Wir halten fest: 1,4 Prozent bei den Metallern gelten als „Kurswechsel“ und „starkes Signal“ – doch die WKO gönnt sich das Dreifache und verkauft es als „halbiert“. Damit hat sich Mahrer selbst ins Abseits gestellt. Seine Forderungen nach Mäßigung wirken heute weniger wie Ausdruck ökonomischer Vernunft, sondern wie die Ergüsse eines Präsidenten, der nach außen Wasser predigt und nach innen Wein trinkt.

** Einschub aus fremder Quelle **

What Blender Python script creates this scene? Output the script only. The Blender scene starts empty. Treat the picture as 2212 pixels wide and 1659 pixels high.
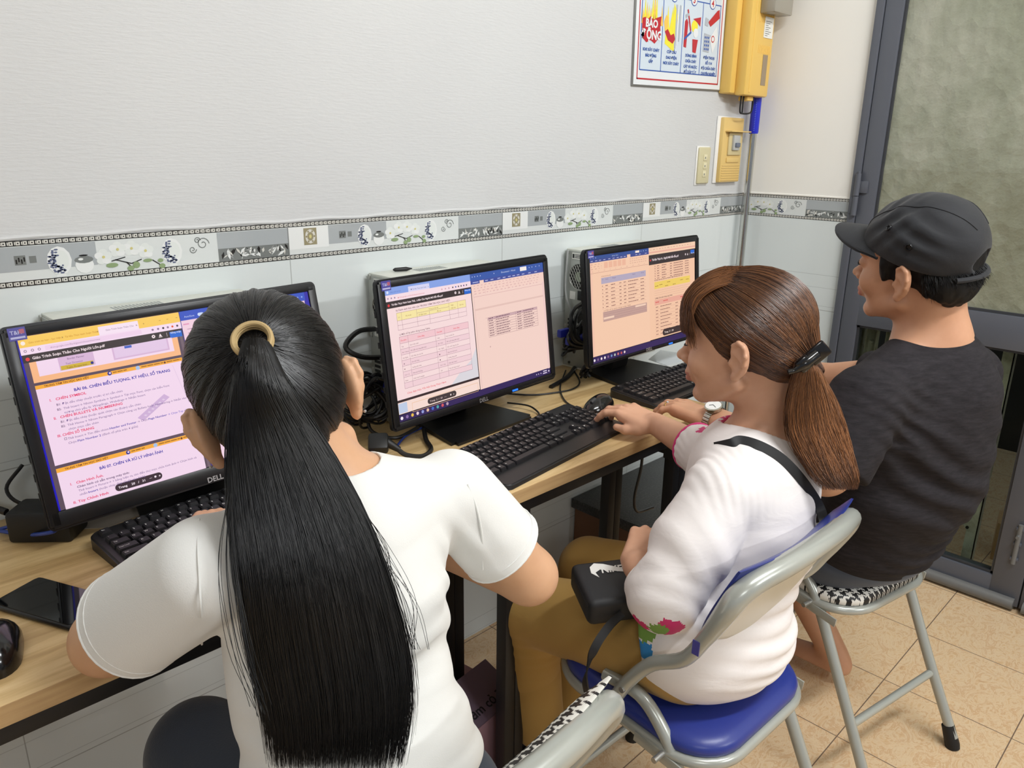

Luxusapparat ohne Krise: Was die Agenda Austria zeigt
An der Lohn-Preis-Spirale ändert Mahrer damit rein gar nichts – im Gegenteil: 4,2 Prozent bleiben, sie kommen nur sechs Monate später. Der Schaden ist nicht behoben, sondern lediglich verschoben. Nun müssen die Unternehmer diese Gehaltserhöhungen finanzieren – mitten in einer hartnäckigen Krise, in der viele nicht wissen, wie sie die explodierenden Arbeitskosten im eigenen Betrieb stemmen sollen.
Während Metallarbeiter angesichts der Lage Reallohnverluste akzeptieren, kennt die Kammer keine Krise: Sie darf mit Einnahmen von rund 1,3 Milliarden Euro rechnen, die Rücklagen belaufen sich auf über zwei Milliarden Euro. Möglich machen das die Zwangsbeiträge. Wie die Denkfabrik Agenda Austria überdies aufzeigt, liegt die Wirtschaftskammer Österreich in der Gehaltstabelle liegt ganz vorne: Ein Vollzeit-Mitarbeiter in der Wirtschaftskammer verdient im Schnitt fast 90.000 Euro brutto im Jahr – etwas mehr als ein Beschäftigter in der Arbeiterkammer Wien. Doch auch dort wird nicht geknausert: Gut 14 Prozent liegt man dort über dem durchschnittlichen Angestellten – und damit fast beim Doppelten eines Arbeiters.
Die Botschaft: In jenem System, das nach außen Lohnzurückhaltung, Standortangst und „schrillende Alarmglocken“ beschwört, lebt es sich intern ziemlich komfortabel.
„Mogelpackung“ und „Augenauswischerei“ – vernichtende Kritik von allen Seiten
Industrievertreter sprechen offen von einer Mogelpackung: Die Lösung erhöhe alle Gehälter nachhaltig, sie schaffe für die Folgejahre eine deutlich höhere Ausgangsbasis. Christian Pochtler, Präsident der Industriellenvereinigung Wien, nimmt sich kein Blatt vor den Mund: Das sei im langfristigen Ergebnis etwas völlig anderes, als Mahrers Statement vermuten lasse. Dieser Schritt gehe im Sinn eines Durchbrechens der Lohn-Preis-Spirale in Österreich „vollkommen am Ziel vorbei“. So werde Mahrer den Unmut und das Unverständnis vieler Unternehmen nicht mildern – sondern eher verschärfen.
Remus-Chef Stephan Zöchling fordert eine temporäre Aussetzung der Beitragszahlungen durch die Unternehmen: „Vielleicht ist es an der Zeit, dass die Kammer endlich spürt, was der Rest des Landes schon lange hört: den Warnschuss.“ Die Gehaltserhöhungen seien ein „fatales Signal“.
Die Kammer bleibt beim alten Kurs – und lässt andere für ihre Gehaltsfantasie zahlen
Elisabeth Götze, Wirtschaftssprecherin der Grünen, bezeichnet die neue Regelung ebenfalls als Mogelpackung: „Gerade die WKO, die stets vom Sparen spricht, weigert sich auch weiterhin, genau das bei sich zu tun.“ Auch die Unternehmerplattform der NEOS, UNOS, warnt: Die „halbierte“ Gehaltserhöhung dürfe nicht über spätere unterjährige Sondererhöhungen wieder ausgeglichen werden. UNOS-Bundessprecher Michael Bernhard fordert: „Eine verantwortungsvolle Lösung bedeutet, dass die 2,1 Prozent tatsächlich gelten.“
Was bleibt: ein WKO-Präsident, der inmitten einer Wirtschaftskrise Lohnzurückhaltung predigt, während seine Organisation die Krise selbst kaum spürt. Die Kammer macht weiter wie bisher – und kassiert bei den anderen ab.